In our NQ futures dataset, price breaks above the previous RTH high on 47.8% of qualifying days (38.9% only high + 8.9% both levels). At least one level is broken on 80.8% of days.
What is PDH and PDL in trading?
PDH stands for Previous Day High, PDL for Previous Day Low. These are the high and low of the previous regular trading session — levels where yesterday’s price action was rejected in each direction.
How often does the market stay inside the previous day’s range?
On 19.2% of days — neither the high nor the low is broken. Inside days are most common on Mondays (24.2%) and when the overnight session hasn’t tested either level (29.0%).
What is the best day of week for PDH/PDL breakouts?
Wednesday at 85.5%, nearly 5 points above the 80.8% baseline. Monday has the lowest rate at 75.8%.
Does gap direction predict which level breaks?
Yes. Gap up days: high breaks first 66.3% of the time. Gap down days: low breaks first 58.4%.

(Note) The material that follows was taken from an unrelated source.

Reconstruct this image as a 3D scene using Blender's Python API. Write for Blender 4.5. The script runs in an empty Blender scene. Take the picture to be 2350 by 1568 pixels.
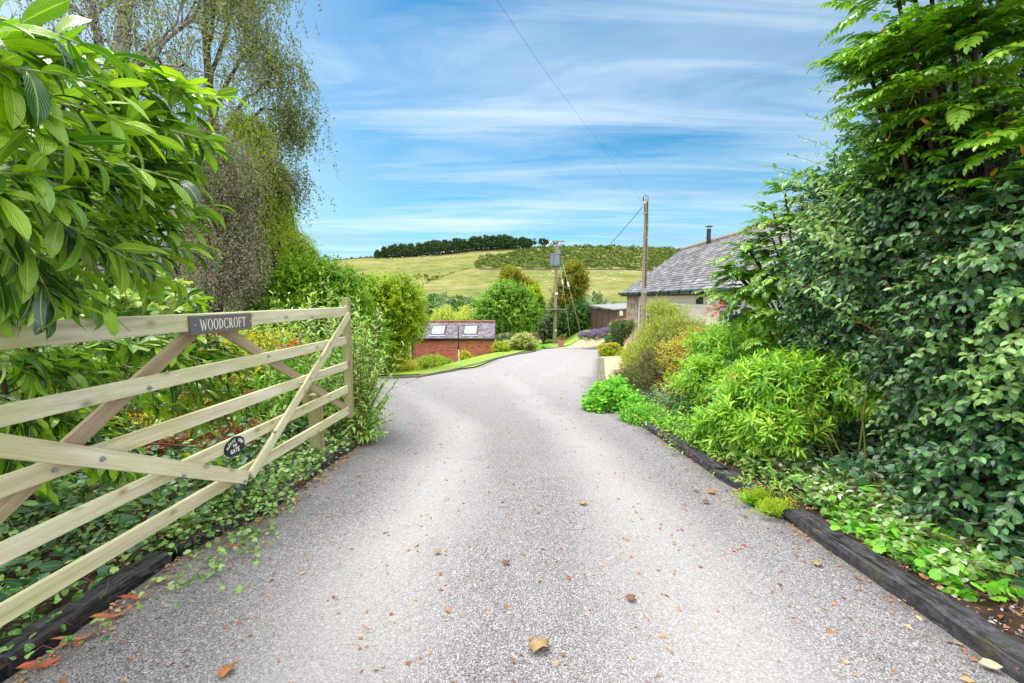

What is the difference between PDH/PDL and Opening Range Breakout?
PDH/PDL uses the entire previous session’s high and low. Opening Range Breakout (ORB) uses the first 5–30 minutes of the current session. Different reference levels, different probability profiles.
How far does price typically extend after breaking the previous day high?
Median end-of-day extension: 31.1% of the previous day’s range. For a 200-point NQ range, that’s about 62 points beyond the level. 90th percentile: 93.9% (~188 points).
Does overnight activity affect breakout probability?
Significantly. No overnight test: 71.0% breakout rate. Overnight hit the high: 88.7%. Both levels tested: 97.9%.